It's spelled with a "v," yet pronounced like "churches."

I bring that to your attention upfront because that's information that you're probably going to need in 2014.

Chvrches, one of this year's biggest buzz bands, is poised to breakthrough into the mainstream very soon. The Scottish synth-pop trio has the look, the sound and most definitely the material to entice the masses.

The band's full-length debut, "The Bones of What You Believe," was released in September and immediately hailed by many as one of 2013's best albums. Yet, the album isn't nearly as strong as the trio's live show.

The Glasgow group, which consists of lead vocalist Lauren Mayberry, multi-instrumentalist Iain Cook and synthesizer-sampler guru Martin Doherty, delighted a capacity crowd of some 2,800 on Sunday at the Fox Theater in Oakland. The sold-out show lived up to the substantial advance hype -- and then some -- as the Chvrches managed to transform their finely tuned studio creations into even more powerful offerings onstage.

It was a relatively short concert, clocking in at just under 75 minutes, but it said volumes about the group's potential. Every single song offered up in the set list was worth hearing again. That's quite unusual for a band with only one album to its credit. Just wait until the group has two or three album's worth of material to skim the cream from.

Opening the show with "We Sink," Chvrches immediately got the dance party started, churning out retro-grooves that had one platform boot in '70s disco and another in '80s new wave. The sounds recalled Erasure, Giorgio Moroder-era Donna Summer, the "Rapture" of Blondie and Yaz (aka, if you're reading this outside the U.S., Yazoo).

Chvrches spiced up the nostalgia by adding bits of '90s electronica, tossing in crunchy big beats worthy of the Prodigy and gambling on "Vegas"-era Crystal Method. There was also a distinct Top 40 pop undercurrent to it all, to the point where some of the songs could almost be played on Radio Disney. That might explain why some tweens have already caught onto the band.
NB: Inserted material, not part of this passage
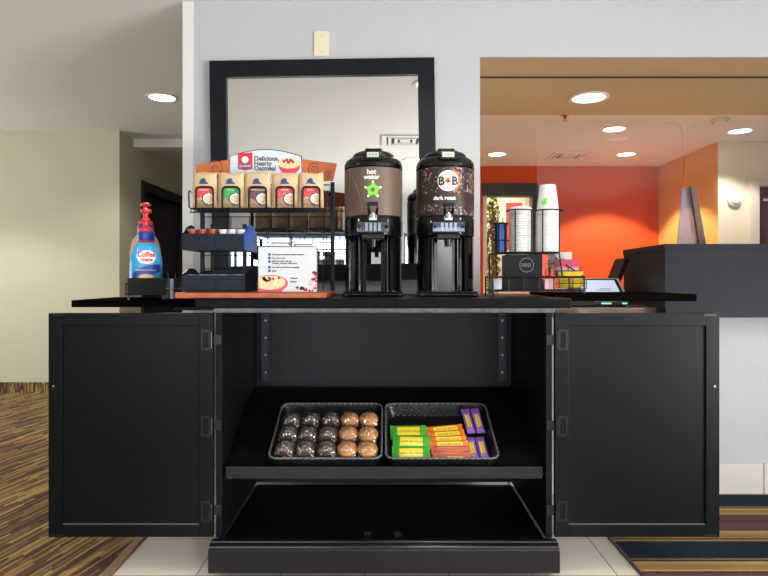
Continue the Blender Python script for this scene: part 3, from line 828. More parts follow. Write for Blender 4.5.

The sound at the Fox was terrific, with the bass-heavy electronic dance music (EDM) coming across crystal clear. Also, the light show was pure eye candy, a swirling, pulsating mix of colors that was perfectly in time with the constantly shifting tempos.

Beyond the lights, the stage show was effectively simple, with Mayberry positioned (for most of the night) between the two mad scientists working in their EDM labs and mixing up the synthetic grooves that power such songs as "Gun" and "Lies."

What most impresses me most about Chvrches, thankfully, is the strong songwriting -- which is an all-too-rare thing that's said about synth-pop/EDM acts. The lyrics aren't secondary at all, even when they come in the midst of a manic dance-floor number. In fact, a tune like "Recover" could work in just about any genre of music.

The band's secret weapon is Doherty, who steps away from his sampler station to handle lead vocals on "Under the Tide." His spin in the spotlight was one of the best moments of the night, as Doherty upped the ante on enthusiasm while roaring through the anthem. Hopefully, he'll get more turns on the microphone down the line.

If that happens, it will be just one more reason to learn how to spell -- and say -- the Chvrches' name.

If you missed Chvrches this time around — or simply want another dose of great synth-pop — you can catch the band at the pre-party for Live 105's Not So Silent Night on Dec. 5 at Mezzanine in San Francisco.